Lo dicho en el párrafo anterior parece y es una obviedad, pero en mis ya largos años de práctica profesional he constatado que la gran mayoría de los funcionarios públicos (no me gusta llamarles servidores porque muchos no sirven para nada), en la borrachera del poder, llegan a identificar su persona con el cargo que detentan y empiezan a comportarse como si el poder no fuera efímero. La presente administración, desafortunadamente repleta de ignorantes advenedizos e incompetentes, ha magnificado el fenómeno al grado de pretender que el capricho y el dislate están por encima de la ley.

López Obrador no es el primero ni será el último presidente que ante el ocaso del poder pretenda aferrarse a él. Sin duda, buscará un Maximato, cosa que nadie ha logrado después de Plutarco Elías Calles. El poder presidencial en México tiene algo de caníbal. Tan pronto se empieza a percibir el declive del presidente, su grupo más compacto y hasta entonces fieles seguidores empiezan a maquinar su defenestración paulatina, que se concreta siempre el día de la toma de posesión del nuevo presidente. ¡El rey ha muerto, viva el rey!

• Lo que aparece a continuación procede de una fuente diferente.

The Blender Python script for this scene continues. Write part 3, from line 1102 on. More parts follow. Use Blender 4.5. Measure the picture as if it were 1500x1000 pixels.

Es cierto que éste ha sido un sexenio muy poco convencional, en el que el presidente ha pretendido someter a los otros poderes y eliminar contrapesos, en el afán de restaurar el régimen presidencialista y omnímodo del PRI de los años setenta, aquel al que un joven López Obrador dedicó loas y hasta un himno. Sin embargo, la profunda vena autoritaria que todavía palpita en la sociedad mexicana no se entrega a cualquiera ni de manera gratuita. Desde hace casi cien años, el poder (casi) absoluto se deposita en el presidente con una única condición: es temporal. Si el presidente saliente no lo acepta de buena gana, su destino es el destierro. Ejemplos sobran.

Esta renovación ritual del poder en México está tan arraigada en nuestra cultura que nadie puede escapar a su sino, y no creo que López Obrador vaya a ser la excepción. Ya sea por el triunfo de la oposición o por maquinaciones de aquellos que él considera más fieles, el poder le será arrancado en el momento mismo en que la banda presidencial sea transferida a otra persona. Así ha sido, así es y así será.

Con la renovación del poder vendrá una renovación de las ideas que han marcado el rumbo de este gobierno, no tanto porque el nuevo tlatoani pueda tener una visión distinta a la arraigada y caduca ideología de López Obrador, sino porque el poder mismo le exigirá distanciarse de su antecesor para ser ejercido en plenitud. La pretensión transexenal de López Obrador no tendrá más éxito que la que tuvo la de Salinas. No obstante, la sombra de la demolición institucional que está llevando a cabo el presente gobierno enturbiará el ejercicio del próximo, independientemente de quién lo encabece.

El poder y las manías del obradorato se habrán ido, pero dejarán una estela de destrucción que marcará a su sucesor, quien, si bien nos va, tendrá un gobierno mediocre como el de Miguel de la Madrid. La borrachera ha sido monumental, la cruda será peor.